» **DESCRIPTION OF THE TASK**
Transcribe each line exactly.

========

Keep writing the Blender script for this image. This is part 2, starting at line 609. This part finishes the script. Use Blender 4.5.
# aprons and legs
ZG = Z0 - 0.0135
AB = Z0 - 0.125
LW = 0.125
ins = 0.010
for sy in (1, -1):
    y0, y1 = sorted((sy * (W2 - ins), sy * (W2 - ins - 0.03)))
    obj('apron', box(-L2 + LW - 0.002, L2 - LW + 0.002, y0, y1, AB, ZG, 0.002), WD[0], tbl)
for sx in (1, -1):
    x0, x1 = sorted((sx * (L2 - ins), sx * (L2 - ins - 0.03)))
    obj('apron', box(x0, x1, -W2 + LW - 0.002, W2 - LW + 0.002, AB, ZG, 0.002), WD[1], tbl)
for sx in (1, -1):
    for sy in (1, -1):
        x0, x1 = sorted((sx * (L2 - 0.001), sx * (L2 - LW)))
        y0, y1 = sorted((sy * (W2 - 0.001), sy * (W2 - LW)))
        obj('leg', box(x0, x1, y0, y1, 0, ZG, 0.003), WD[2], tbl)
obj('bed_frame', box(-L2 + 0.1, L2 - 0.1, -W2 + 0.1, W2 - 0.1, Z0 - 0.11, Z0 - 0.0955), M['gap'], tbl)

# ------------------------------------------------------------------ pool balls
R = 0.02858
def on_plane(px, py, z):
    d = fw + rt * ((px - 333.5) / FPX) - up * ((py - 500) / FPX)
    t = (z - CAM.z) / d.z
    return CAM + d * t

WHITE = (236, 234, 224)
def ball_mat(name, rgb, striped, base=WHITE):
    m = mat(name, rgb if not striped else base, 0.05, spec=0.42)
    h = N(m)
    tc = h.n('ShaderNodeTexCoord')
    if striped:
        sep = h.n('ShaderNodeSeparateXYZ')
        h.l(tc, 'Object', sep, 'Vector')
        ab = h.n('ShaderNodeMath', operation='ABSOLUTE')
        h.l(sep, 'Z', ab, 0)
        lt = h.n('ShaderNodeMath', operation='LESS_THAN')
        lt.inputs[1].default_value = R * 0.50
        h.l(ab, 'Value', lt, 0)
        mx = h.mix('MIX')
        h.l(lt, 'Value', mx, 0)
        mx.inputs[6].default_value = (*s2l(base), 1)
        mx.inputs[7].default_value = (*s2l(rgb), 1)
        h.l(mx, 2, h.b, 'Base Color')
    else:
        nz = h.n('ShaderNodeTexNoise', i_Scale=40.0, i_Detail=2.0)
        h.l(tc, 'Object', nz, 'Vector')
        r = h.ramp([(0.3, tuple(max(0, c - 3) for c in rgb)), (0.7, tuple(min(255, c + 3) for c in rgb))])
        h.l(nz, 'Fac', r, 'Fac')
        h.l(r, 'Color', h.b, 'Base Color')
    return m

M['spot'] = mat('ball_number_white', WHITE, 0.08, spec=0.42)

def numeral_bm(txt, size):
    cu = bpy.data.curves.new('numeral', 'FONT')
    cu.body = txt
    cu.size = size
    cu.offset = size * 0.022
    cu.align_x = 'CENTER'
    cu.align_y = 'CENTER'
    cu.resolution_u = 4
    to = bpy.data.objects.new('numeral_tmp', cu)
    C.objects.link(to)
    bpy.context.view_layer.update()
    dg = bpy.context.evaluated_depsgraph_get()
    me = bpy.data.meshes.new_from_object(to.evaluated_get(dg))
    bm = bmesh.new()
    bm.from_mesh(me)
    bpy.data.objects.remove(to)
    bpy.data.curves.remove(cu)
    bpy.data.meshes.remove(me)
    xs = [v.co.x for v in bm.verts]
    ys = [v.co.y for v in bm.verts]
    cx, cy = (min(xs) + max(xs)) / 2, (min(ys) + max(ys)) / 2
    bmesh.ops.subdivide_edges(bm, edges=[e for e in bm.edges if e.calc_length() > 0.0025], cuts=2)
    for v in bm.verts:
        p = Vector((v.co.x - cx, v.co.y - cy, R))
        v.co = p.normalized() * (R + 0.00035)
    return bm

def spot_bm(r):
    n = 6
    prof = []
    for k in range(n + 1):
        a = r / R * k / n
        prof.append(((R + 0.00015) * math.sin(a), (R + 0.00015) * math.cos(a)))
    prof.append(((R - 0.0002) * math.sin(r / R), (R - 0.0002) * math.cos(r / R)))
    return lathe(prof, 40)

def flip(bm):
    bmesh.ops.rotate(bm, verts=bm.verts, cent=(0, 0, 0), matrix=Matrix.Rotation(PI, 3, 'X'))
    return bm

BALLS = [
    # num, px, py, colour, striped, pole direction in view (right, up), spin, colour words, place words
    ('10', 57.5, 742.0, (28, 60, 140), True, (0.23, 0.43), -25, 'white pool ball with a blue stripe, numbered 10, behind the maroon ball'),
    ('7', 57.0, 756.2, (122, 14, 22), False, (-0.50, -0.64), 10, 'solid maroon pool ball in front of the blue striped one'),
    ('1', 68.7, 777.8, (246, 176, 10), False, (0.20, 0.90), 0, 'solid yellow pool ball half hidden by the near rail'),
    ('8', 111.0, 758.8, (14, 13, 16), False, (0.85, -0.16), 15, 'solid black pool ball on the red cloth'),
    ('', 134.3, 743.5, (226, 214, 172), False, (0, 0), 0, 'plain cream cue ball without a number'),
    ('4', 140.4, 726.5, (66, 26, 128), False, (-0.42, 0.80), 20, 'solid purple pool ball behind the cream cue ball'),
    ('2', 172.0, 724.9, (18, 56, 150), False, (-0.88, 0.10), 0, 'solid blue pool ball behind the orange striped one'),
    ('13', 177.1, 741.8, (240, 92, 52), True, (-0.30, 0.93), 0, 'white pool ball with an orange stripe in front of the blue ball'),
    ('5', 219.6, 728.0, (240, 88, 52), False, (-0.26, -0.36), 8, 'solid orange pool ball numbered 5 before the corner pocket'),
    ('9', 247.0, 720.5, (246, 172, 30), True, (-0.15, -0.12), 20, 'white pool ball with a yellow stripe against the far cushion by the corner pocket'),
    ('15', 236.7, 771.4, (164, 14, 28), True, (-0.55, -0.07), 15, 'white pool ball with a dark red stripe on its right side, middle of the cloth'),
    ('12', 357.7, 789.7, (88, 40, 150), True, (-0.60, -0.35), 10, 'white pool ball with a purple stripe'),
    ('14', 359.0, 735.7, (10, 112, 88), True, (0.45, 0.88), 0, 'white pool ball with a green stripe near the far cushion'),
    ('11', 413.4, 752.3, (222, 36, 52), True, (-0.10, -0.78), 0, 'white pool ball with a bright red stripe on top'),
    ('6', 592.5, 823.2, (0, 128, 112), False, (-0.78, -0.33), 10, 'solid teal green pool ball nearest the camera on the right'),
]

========

» **WRITTEN ANSWER**
Keep writing the Blender script for this image. This is part 2, starting at line 609. This part finishes the script. Use Blender 4.5.
# aprons and legs
ZG = Z0 - 0.0135
AB = Z0 - 0.125
LW = 0.125
ins = 0.010
for sy in (1, -1):
    y0, y1 = sorted((sy * (W2 - ins), sy * (W2 - ins - 0.03)))
    obj('apron', box(-L2 + LW - 0.002, L2 - LW + 0.002, y0, y1, AB, ZG, 0.002), WD[0], tbl)
for sx in (1, -1):
    x0, x1 = sorted((sx * (L2 - ins), sx * (L2 - ins - 0.03)))
    obj('apron', box(x0, x1, -W2 + LW - 0.002, W2 - LW + 0.002, AB, ZG, 0.002), WD[1], tbl)
for sx in (1, -1):
    for sy in (1, -1):
        x0, x1 = sorted((sx * (L2 - 0.001), sx * (L2 - LW)))
        y0, y1 = sorted((sy * (W2 - 0.001), sy * (W2 - LW)))
        obj('leg', box(x0, x1, y0, y1, 0, ZG, 0.003), WD[2], tbl)
obj('bed_frame', box(-L2 + 0.1, L2 - 0.1, -W2 + 0.1, W2 - 0.1, Z0 - 0.11, Z0 - 0.0955), M['gap'], tbl)

# ------------------------------------------------------------------ pool balls
R = 0.02858
def on_plane(px, py, z):
    d = fw + rt * ((px - 333.5) / FPX) - up * ((py - 500) / FPX)
    t = (z - CAM.z) / d.z
    return CAM + d * t

WHITE = (236, 234, 224)
def ball_mat(name, rgb, striped, base=WHITE):
    m = mat(name, rgb if not striped else base, 0.05, spec=0.42)
    h = N(m)
    tc = h.n('ShaderNodeTexCoord')
    if striped:
        sep = h.n('ShaderNodeSeparateXYZ')
        h.l(tc, 'Object', sep, 'Vector')
        ab = h.n('ShaderNodeMath', operation='ABSOLUTE')
        h.l(sep, 'Z', ab, 0)
        lt = h.n('ShaderNodeMath', operation='LESS_THAN')
        lt.inputs[1].default_value = R * 0.50
        h.l(ab, 'Value', lt, 0)
        mx = h.mix('MIX')
        h.l(lt, 'Value', mx, 0)
        mx.inputs[6].default_value = (*s2l(base), 1)
        mx.inputs[7].default_value = (*s2l(rgb), 1)
        h.l(mx, 2, h.b, 'Base Color')
    else:
        nz = h.n('ShaderNodeTexNoise', i_Scale=40.0, i_Detail=2.0)
        h.l(tc, 'Object', nz, 'Vector')
        r = h.ramp([(0.3, tuple(max(0, c - 3) for c in rgb)), (0.7, tuple(min(255, c + 3) for c in rgb))])
        h.l(nz, 'Fac', r, 'Fac')
        h.l(r, 'Color', h.b, 'Base Color')
    return m

M['spot'] = mat('ball_number_white', WHITE, 0.08, spec=0.42)

def numeral_bm(txt, size):
    cu = bpy.data.curves.new('numeral', 'FONT')
    cu.body = txt
    cu.size = size
    cu.offset = size * 0.022
    cu.align_x = 'CENTER'
    cu.align_y = 'CENTER'
    cu.resolution_u = 4
    to = bpy.data.objects.new('numeral_tmp', cu)
    C.objects.link(to)
    bpy.context.view_layer.update()
    dg = bpy.context.evaluated_depsgraph_get()
    me = bpy.data.meshes.new_from_object(to.evaluated_get(dg))
    bm = bmesh.new()
    bm.from_mesh(me)
    bpy.data.objects.remove(to)
    bpy.data.curves.remove(cu)
    bpy.data.meshes.remove(me)
    xs = [v.co.x for v in bm.verts]
    ys = [v.co.y for v in bm.verts]
    cx, cy = (min(xs) + max(xs)) / 2, (min(ys) + max(ys)) / 2
    bmesh.ops.subdivide_edges(bm, edges=[e for e in bm.edges if e.calc_length() > 0.0025], cuts=2)
    for v in bm.verts:
        p = Vector((v.co.x - cx, v.co.y - cy, R))
        v.co = p.normalized() * (R + 0.00035)
    return bm

def spot_bm(r):
    n = 6
    prof = []
    for k in range(n + 1):
        a = r / R * k / n
        prof.append(((R + 0.00015) * math.sin(a), (R + 0.00015) * math.cos(a)))
    prof.append(((R - 0.0002) * math.sin(r / R), (R - 0.0002) * math.cos(r / R)))
    return lathe(prof, 40)

def flip(bm):
    bmesh.ops.rotate(bm, verts=bm.verts, cent=(0, 0, 0), matrix=Matrix.Rotation(PI, 3, 'X'))
    return bm

BALLS = [
    # num, px, py, colour, striped, pole direction in view (right, up), spin, colour words, place words
    ('10', 57.5, 742.0, (28, 60, 140), True, (0.23, 0.43), -25, 'white pool ball with a blue stripe, numbered 10, behind the maroon ball'),
    ('7', 57.0, 756.2, (122, 14, 22), False, (-0.50, -0.64), 10, 'solid maroon pool ball in front of the blue striped one'),
    ('1', 68.7, 777.8, (246, 176, 10), False, (0.20, 0.90), 0, 'solid yellow pool ball half hidden by the near rail'),
    ('8', 111.0, 758.8, (14, 13, 16), False, (0.85, -0.16), 15, 'solid black pool ball on the red cloth'),
    ('', 134.3, 743.5, (226, 214, 172), False, (0, 0), 0, 'plain cream cue ball without a number'),
    ('4', 140.4, 726.5, (66, 26, 128), False, (-0.42, 0.80), 20, 'solid purple pool ball behind the cream cue ball'),
    ('2', 172.0, 724.9, (18, 56, 150), False, (-0.88, 0.10), 0, 'solid blue pool ball behind the orange striped one'),
    ('13', 177.1, 741.8, (240, 92, 52), True, (-0.30, 0.93), 0, 'white pool ball with an orange stripe in front of the blue ball'),
    ('5', 219.6, 728.0, (240, 88, 52), False, (-0.26, -0.36), 8, 'solid orange pool ball numbered 5 before the corner pocket'),
    ('9', 247.0, 720.5, (246, 172, 30), True, (-0.15, -0.12), 20, 'white pool ball with a yellow stripe against the far cushion by the corner pocket'),
    ('15', 236.7, 771.4, (164, 14, 28), True, (-0.55, -0.07), 15, 'white pool ball with a dark red stripe on its right side, middle of the cloth'),
    ('12', 357.7, 789.7, (88, 40, 150), True, (-0.60, -0.35), 10, 'white pool ball with a purple stripe'),
    ('14', 359.0, 735.7, (10, 112, 88), True, (0.45, 0.88), 0, 'white pool ball with a green stripe near the far cushion'),
    ('11', 413.4, 752.3, (222, 36, 52), True, (-0.10, -0.78), 0, 'white pool ball with a bright red stripe on top'),
    ('6', 592.5, 823.2, (0, 128, 112), False, (-0.78, -0.33), 10, 'solid teal green pool ball nearest the camera on the right'),
]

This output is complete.